INSTRUCTION
Reproduce the whole listing, character for character.

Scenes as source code

__________________________________________________

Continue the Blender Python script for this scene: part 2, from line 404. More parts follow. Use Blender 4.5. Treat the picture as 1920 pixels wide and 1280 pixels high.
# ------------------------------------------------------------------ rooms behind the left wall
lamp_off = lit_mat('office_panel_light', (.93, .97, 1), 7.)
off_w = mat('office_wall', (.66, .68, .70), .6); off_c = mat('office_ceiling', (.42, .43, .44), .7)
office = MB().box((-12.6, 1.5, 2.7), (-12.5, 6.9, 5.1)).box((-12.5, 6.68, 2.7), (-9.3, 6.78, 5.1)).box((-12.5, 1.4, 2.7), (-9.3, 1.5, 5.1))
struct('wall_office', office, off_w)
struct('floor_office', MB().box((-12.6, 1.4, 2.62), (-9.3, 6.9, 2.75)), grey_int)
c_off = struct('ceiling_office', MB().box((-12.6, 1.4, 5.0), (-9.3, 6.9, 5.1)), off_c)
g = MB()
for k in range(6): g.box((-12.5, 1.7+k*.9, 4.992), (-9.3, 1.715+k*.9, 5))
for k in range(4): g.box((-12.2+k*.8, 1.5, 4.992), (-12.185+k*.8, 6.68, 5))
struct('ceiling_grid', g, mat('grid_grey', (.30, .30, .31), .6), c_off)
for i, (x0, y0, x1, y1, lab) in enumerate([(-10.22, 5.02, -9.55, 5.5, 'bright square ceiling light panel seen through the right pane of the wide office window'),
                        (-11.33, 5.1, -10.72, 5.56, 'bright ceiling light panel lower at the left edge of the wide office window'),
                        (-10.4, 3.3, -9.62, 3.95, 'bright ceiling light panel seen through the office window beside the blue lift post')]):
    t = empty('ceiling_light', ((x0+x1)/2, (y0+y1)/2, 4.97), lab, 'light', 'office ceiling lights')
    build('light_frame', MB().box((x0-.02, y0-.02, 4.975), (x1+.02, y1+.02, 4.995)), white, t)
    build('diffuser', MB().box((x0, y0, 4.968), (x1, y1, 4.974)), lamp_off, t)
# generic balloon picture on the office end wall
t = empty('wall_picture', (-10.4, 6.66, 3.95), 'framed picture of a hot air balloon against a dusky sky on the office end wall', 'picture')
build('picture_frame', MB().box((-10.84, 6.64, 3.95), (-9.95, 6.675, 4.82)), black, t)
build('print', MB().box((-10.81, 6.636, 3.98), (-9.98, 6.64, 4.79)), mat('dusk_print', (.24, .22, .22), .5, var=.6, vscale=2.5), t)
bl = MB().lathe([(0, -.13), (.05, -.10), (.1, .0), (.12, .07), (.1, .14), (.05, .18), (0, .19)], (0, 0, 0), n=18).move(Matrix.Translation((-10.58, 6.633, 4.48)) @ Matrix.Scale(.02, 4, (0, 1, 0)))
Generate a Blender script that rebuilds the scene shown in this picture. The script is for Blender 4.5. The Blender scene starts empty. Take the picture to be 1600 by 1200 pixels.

__________________________________________________

TASK ANSWER
Continue the Blender Python script for this scene: part 2, from line 404. More parts follow. Use Blender 4.5. Treat the picture as 1920 pixels wide and 1280 pixels high.
# ------------------------------------------------------------------ rooms behind the left wall
lamp_off = lit_mat('office_panel_light', (.93, .97, 1), 7.)
off_w = mat('office_wall', (.66, .68, .70), .6); off_c = mat('office_ceiling', (.42, .43, .44), .7)
office = MB().box((-12.6, 1.5, 2.7), (-12.5, 6.9, 5.1)).box((-12.5, 6.68, 2.7), (-9.3, 6.78, 5.1)).box((-12.5, 1.4, 2.7), (-9.3, 1.5, 5.1))
struct('wall_office', office, off_w)
struct('floor_office', MB().box((-12.6, 1.4, 2.62), (-9.3, 6.9, 2.75)), grey_int)
c_off = struct('ceiling_office', MB().box((-12.6, 1.4, 5.0), (-9.3, 6.9, 5.1)), off_c)
g = MB()
for k in range(6): g.box((-12.5, 1.7+k*.9, 4.992), (-9.3, 1.715+k*.9, 5))
for k in range(4): g.box((-12.2+k*.8, 1.5, 4.992), (-12.185+k*.8, 6.68, 5))
struct('ceiling_grid', g, mat('grid_grey', (.30, .30, .31), .6), c_off)
for i, (x0, y0, x1, y1, lab) in enumerate([(-10.22, 5.02, -9.55, 5.5, 'bright square ceiling light panel seen through the right pane of the wide office window'),
                        (-11.33, 5.1, -10.72, 5.56, 'bright ceiling light panel lower at the left edge of the wide office window'),
                        (-10.4, 3.3, -9.62, 3.95, 'bright ceiling light panel seen through the office window beside the blue lift post')]):
    t = empty('ceiling_light', ((x0+x1)/2, (y0+y1)/2, 4.97), lab, 'light', 'office ceiling lights')
    build('light_frame', MB().box((x0-.02, y0-.02, 4.975), (x1+.02, y1+.02, 4.995)), white, t)
    build('diffuser', MB().box((x0, y0, 4.968), (x1, y1, 4.974)), lamp_off, t)
# generic balloon picture on the office end wall
t = empty('wall_picture', (-10.4, 6.66, 3.95), 'framed picture of a hot air balloon against a dusky sky on the office end wall', 'picture')
build('picture_frame', MB().box((-10.84, 6.64, 3.95), (-9.95, 6.675, 4.82)), black, t)
build('print', MB().box((-10.81, 6.636, 3.98), (-9.98, 6.64, 4.79)), mat('dusk_print', (.24, .22, .22), .5, var=.6, vscale=2.5), t)
bl = MB().lathe([(0, -.13), (.05, -.10), (.1, .0), (.12, .07), (.1, .14), (.05, .18), (0, .19)], (0, 0, 0), n=18).move(Matrix.Translation((-10.58, 6.633, 4.48)) @ Matrix.Scale(.02, 4, (0, 1, 0)))
Generate a Blender script that rebuilds the scene shown in this picture. The script is for Blender 4.5. The Blender scene starts empty. Take the picture to be 1600 by 1200 pixels.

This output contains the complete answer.